- _STATED EXERCISE_: Copy the records below exactly, starting at the line that contains "Model this scene" and ending at the line that contains "R = math.radians"; leave out any pictures.

--- Begin TASK INPUT ---

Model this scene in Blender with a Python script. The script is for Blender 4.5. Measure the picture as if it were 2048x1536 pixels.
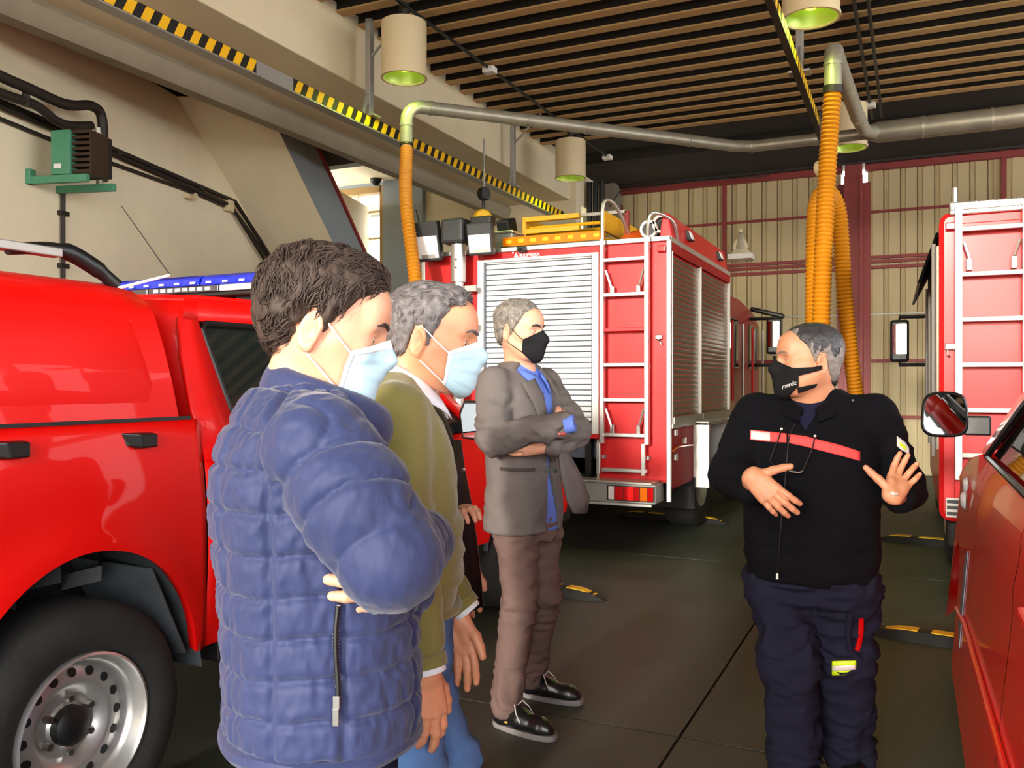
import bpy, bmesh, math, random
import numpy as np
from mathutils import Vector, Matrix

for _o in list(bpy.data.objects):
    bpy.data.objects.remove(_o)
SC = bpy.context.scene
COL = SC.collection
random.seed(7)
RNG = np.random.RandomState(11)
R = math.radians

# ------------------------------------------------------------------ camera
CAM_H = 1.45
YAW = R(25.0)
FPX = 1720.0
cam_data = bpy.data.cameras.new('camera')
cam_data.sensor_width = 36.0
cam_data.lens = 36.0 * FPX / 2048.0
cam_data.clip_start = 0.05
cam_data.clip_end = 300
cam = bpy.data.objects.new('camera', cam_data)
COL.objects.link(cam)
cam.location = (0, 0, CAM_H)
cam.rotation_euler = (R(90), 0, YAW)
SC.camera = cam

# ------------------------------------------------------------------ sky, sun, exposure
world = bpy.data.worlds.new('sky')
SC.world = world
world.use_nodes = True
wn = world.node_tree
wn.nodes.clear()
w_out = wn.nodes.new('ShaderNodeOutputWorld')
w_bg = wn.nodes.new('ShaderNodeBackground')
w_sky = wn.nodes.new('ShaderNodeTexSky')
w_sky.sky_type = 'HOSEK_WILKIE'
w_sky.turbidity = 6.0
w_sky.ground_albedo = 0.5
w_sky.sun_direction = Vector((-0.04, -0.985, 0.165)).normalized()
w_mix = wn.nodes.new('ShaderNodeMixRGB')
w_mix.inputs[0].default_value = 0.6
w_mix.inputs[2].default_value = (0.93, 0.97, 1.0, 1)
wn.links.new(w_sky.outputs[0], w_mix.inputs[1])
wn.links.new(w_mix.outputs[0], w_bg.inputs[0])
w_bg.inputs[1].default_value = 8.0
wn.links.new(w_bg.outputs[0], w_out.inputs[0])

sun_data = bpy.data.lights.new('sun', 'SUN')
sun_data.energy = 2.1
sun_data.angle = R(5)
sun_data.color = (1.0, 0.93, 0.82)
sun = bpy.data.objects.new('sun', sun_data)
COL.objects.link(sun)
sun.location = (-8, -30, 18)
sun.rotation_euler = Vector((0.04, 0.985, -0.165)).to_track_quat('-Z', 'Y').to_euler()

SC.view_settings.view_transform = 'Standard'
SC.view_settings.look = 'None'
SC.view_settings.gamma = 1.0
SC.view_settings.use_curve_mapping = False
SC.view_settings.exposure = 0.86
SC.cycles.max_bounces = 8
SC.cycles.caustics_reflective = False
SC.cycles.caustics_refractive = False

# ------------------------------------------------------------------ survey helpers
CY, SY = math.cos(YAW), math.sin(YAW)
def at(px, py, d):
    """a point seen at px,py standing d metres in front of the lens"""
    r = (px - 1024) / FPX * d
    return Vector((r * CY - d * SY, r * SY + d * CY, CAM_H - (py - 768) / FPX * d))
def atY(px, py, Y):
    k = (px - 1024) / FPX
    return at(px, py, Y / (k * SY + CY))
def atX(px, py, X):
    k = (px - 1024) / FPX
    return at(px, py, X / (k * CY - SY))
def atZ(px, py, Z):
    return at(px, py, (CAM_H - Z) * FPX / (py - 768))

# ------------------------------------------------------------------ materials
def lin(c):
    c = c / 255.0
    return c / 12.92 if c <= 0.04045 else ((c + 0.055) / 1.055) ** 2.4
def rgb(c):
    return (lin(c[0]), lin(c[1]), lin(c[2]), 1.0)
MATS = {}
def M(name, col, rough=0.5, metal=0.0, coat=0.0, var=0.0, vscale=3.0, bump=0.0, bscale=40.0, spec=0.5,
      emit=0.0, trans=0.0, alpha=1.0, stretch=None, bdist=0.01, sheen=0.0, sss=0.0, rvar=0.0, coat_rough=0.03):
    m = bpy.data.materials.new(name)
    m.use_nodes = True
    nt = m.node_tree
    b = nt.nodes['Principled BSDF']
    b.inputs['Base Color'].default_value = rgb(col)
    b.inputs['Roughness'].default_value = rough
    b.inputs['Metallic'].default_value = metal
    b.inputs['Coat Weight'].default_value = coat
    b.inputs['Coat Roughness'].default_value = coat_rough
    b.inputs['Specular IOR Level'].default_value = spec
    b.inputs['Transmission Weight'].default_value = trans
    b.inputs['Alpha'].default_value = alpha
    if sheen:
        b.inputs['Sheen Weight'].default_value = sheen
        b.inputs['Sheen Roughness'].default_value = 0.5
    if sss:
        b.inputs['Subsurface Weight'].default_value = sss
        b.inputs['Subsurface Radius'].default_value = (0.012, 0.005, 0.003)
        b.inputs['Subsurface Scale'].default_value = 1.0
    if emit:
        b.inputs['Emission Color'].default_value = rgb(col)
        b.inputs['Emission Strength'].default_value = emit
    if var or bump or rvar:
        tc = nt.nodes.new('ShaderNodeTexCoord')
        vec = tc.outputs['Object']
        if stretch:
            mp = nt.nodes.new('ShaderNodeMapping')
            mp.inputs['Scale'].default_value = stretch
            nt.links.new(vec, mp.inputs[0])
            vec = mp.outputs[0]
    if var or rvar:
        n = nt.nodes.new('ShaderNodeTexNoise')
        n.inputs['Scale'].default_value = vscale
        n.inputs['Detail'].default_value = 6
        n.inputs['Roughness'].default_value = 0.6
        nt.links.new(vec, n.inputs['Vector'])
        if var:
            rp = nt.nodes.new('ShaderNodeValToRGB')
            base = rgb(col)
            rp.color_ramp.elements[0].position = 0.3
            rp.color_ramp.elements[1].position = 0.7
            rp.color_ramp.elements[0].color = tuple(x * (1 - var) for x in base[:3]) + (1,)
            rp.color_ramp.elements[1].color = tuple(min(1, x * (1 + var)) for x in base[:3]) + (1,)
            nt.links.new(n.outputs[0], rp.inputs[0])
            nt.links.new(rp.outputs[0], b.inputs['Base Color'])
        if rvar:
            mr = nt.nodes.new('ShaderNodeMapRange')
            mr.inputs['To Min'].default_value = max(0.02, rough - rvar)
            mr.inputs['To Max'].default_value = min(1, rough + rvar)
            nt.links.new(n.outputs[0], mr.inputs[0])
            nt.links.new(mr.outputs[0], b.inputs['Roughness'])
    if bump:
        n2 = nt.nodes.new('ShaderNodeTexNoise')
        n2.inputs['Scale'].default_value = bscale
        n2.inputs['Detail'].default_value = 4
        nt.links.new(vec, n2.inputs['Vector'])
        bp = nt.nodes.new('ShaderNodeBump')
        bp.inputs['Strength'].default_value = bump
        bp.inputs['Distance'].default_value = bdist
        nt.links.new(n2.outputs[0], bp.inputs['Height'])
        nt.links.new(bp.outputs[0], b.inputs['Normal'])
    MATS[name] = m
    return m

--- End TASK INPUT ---
--- Begin TASK INPUT ---

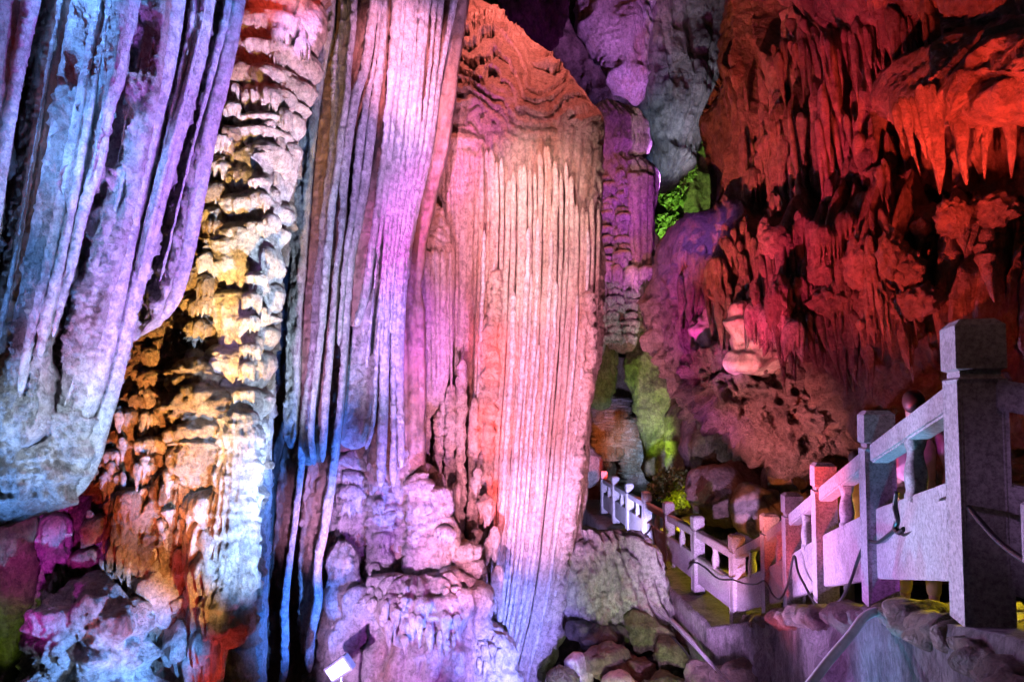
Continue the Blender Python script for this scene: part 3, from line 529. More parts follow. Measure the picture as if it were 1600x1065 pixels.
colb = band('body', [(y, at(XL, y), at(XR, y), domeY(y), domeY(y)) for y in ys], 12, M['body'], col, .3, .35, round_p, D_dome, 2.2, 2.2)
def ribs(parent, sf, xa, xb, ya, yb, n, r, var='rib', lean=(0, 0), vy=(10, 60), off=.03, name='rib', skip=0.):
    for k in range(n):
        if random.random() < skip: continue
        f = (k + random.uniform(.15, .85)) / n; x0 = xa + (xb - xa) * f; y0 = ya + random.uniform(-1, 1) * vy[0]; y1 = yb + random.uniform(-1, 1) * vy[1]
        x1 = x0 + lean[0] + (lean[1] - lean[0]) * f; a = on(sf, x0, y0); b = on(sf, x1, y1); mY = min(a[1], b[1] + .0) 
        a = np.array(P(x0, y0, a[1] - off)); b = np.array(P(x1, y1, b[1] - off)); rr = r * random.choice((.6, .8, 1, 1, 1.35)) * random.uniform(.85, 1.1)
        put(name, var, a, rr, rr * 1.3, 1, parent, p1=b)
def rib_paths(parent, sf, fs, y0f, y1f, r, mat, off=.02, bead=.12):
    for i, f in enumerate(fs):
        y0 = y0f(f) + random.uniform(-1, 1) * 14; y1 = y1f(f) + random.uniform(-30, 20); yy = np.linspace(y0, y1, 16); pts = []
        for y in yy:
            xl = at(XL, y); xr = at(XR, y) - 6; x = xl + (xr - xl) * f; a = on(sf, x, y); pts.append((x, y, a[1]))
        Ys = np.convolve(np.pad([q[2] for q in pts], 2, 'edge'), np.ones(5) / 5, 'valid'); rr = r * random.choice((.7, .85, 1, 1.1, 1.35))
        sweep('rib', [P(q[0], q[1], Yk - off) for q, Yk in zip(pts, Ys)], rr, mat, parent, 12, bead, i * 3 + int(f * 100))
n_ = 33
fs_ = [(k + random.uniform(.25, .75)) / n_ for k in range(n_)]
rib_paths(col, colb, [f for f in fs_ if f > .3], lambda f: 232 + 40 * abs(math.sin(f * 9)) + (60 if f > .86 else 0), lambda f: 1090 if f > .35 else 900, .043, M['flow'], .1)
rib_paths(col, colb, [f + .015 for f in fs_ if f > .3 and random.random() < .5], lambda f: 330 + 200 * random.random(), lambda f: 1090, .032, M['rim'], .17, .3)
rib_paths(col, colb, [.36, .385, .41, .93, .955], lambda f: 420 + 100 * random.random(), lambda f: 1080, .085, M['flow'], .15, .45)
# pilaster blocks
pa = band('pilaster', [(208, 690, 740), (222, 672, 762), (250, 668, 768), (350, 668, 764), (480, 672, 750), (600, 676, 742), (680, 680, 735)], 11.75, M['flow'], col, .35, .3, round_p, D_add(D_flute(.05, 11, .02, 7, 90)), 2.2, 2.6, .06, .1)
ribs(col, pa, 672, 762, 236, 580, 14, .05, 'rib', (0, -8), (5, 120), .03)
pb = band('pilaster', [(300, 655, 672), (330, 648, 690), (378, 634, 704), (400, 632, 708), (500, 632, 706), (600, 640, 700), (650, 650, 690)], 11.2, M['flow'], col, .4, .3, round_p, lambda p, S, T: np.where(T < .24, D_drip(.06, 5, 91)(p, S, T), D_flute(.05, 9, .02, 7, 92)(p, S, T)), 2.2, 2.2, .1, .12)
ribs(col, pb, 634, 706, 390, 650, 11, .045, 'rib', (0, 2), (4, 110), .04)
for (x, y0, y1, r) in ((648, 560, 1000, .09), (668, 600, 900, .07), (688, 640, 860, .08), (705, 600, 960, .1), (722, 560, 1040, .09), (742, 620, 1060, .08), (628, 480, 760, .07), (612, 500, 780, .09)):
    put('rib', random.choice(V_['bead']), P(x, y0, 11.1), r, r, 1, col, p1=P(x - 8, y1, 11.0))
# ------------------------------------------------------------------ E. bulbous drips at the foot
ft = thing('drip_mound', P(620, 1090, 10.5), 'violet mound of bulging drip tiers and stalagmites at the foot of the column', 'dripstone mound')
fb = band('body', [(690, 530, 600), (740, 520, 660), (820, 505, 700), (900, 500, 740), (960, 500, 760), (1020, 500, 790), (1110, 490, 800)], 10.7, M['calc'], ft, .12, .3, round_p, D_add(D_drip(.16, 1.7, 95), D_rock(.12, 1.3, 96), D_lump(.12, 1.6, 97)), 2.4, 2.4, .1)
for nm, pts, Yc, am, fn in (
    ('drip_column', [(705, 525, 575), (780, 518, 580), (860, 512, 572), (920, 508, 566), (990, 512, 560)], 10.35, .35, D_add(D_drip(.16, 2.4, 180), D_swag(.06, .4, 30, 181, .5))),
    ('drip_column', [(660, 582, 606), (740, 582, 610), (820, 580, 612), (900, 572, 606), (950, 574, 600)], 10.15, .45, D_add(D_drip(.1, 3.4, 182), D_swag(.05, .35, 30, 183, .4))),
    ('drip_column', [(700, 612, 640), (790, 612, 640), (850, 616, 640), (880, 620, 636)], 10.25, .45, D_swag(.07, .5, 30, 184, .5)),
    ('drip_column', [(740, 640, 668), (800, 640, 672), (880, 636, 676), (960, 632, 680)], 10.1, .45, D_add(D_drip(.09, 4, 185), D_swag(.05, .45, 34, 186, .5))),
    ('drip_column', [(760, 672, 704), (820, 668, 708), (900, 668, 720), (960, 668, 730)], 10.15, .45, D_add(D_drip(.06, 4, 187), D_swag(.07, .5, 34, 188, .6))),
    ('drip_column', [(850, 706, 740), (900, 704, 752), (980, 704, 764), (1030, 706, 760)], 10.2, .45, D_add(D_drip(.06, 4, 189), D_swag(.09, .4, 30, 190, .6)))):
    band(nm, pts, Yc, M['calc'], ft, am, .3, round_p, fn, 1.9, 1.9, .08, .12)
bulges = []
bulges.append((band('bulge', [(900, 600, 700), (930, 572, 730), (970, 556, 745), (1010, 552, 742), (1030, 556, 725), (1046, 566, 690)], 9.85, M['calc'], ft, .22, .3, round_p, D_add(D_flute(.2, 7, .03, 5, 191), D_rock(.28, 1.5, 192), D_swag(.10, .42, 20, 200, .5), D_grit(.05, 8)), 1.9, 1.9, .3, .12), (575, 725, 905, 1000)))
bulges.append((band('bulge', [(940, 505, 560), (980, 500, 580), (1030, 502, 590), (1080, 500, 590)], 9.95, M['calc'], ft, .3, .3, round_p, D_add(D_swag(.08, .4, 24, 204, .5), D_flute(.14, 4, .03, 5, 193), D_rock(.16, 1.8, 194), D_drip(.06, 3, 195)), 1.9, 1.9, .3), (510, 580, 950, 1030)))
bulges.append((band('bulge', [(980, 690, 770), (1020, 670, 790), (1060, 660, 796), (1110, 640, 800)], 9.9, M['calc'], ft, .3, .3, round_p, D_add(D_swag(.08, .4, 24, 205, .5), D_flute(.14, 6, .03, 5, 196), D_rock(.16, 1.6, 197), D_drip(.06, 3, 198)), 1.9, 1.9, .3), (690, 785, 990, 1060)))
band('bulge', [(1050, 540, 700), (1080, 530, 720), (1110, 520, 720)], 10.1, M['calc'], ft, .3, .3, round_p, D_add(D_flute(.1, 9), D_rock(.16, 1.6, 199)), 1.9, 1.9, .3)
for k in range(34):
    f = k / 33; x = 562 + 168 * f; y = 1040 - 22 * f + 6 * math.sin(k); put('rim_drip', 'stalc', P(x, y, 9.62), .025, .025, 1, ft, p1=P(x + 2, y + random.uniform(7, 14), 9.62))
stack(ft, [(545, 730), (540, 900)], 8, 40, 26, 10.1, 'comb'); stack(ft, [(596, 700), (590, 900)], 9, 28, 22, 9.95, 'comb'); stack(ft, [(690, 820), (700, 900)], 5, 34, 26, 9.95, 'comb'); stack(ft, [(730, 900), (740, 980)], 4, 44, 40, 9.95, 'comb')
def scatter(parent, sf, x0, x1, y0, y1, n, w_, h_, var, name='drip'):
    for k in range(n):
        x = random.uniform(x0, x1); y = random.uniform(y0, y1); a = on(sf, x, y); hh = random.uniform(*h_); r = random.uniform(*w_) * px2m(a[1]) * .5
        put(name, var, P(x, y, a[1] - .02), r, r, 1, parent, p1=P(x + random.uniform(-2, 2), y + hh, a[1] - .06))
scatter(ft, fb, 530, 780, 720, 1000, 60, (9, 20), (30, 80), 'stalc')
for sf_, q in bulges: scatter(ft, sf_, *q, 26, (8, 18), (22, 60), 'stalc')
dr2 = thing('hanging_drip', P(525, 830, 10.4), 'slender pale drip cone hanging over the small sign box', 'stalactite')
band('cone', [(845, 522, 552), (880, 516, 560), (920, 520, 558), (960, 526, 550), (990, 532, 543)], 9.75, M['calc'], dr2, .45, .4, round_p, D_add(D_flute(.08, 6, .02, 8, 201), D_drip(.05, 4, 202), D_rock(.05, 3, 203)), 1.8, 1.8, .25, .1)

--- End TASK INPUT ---

- _WRITTEN SOLUTION_:
Model this scene in Blender with a Python script. The script is for Blender 4.5. Measure the picture as if it were 2048x1536 pixels.
import bpy, bmesh, math, random
import numpy as np
from mathutils import Vector, Matrix

for _o in list(bpy.data.objects):
    bpy.data.objects.remove(_o)
SC = bpy.context.scene
COL = SC.collection
random.seed(7)
RNG = np.random.RandomState(11)
R = math.radians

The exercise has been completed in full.